For Bon Jovi’s part, they made a full-blown post-Shania country album themselves with 2007’s Lost Highway, their most successful record in years. Other pop-metal artists—Brett Michaels, Kip Winger—have similarly gone country, as have other classic-rock-leaning singers like Darius Rucker and Jewel, who’ve scored major hits of late in Nashville.

However country purists or rock fans or critics might deride what has become of contemporary mainstream country radio, one thing remain clear—its popularity is growing, particularly among folks like Mark Wills who grew up on rock, and continues to fill a niche for Foreigner fans that doesn’t quite exist elsewhere, even if it means that those fans have to tolerate songs about going mudding and swimming in lakes. Furthermore, the major country labels have been far more successful than modern rock or rap labels at nurturing artists for lengthy, multiple-album careers, turning them into the kinds of artists that achieve legendary, arena-filling status.

Here’s a fun game.
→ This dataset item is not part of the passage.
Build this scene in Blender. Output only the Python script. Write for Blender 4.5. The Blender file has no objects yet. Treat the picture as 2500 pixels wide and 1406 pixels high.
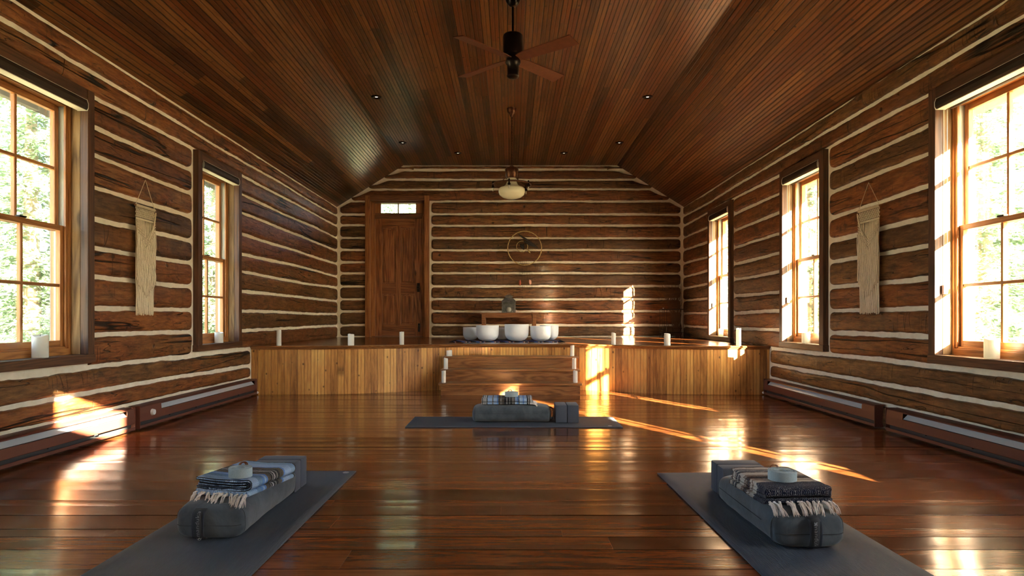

Name a rock or rap artist/band that has made its debut within the last 15 years that has a reasonable chance of headlining arenas 20 years from now.

Today, rock fans still file into basketball arenas to see Paul McCartney, Bruce Springsteen, Elton John, Billy Joel, Fleetwood Mac, Rod Stewart, Eric Clapton, Aerosmith, U2, Tom Petty… it’s a very long list. However, once those acts are, well, gone, what rock acts constitute the next wave? Will John Mayer fill arenas when he’s Springsteen’s age? Will high school kids 20 years from now be wearing retro Coldplay T-shirts? Perhaps, but it’s a very short list.

Over on country radio, they’re grooming an army of Underwoods, Swifts, and Antebellums, who are making music modeled closely after those aging rock gods. There are millions of rock ‘n’ roll true believers who are tuning in, taking their classic rock wherever they can get it, no matter what it’s being called these days.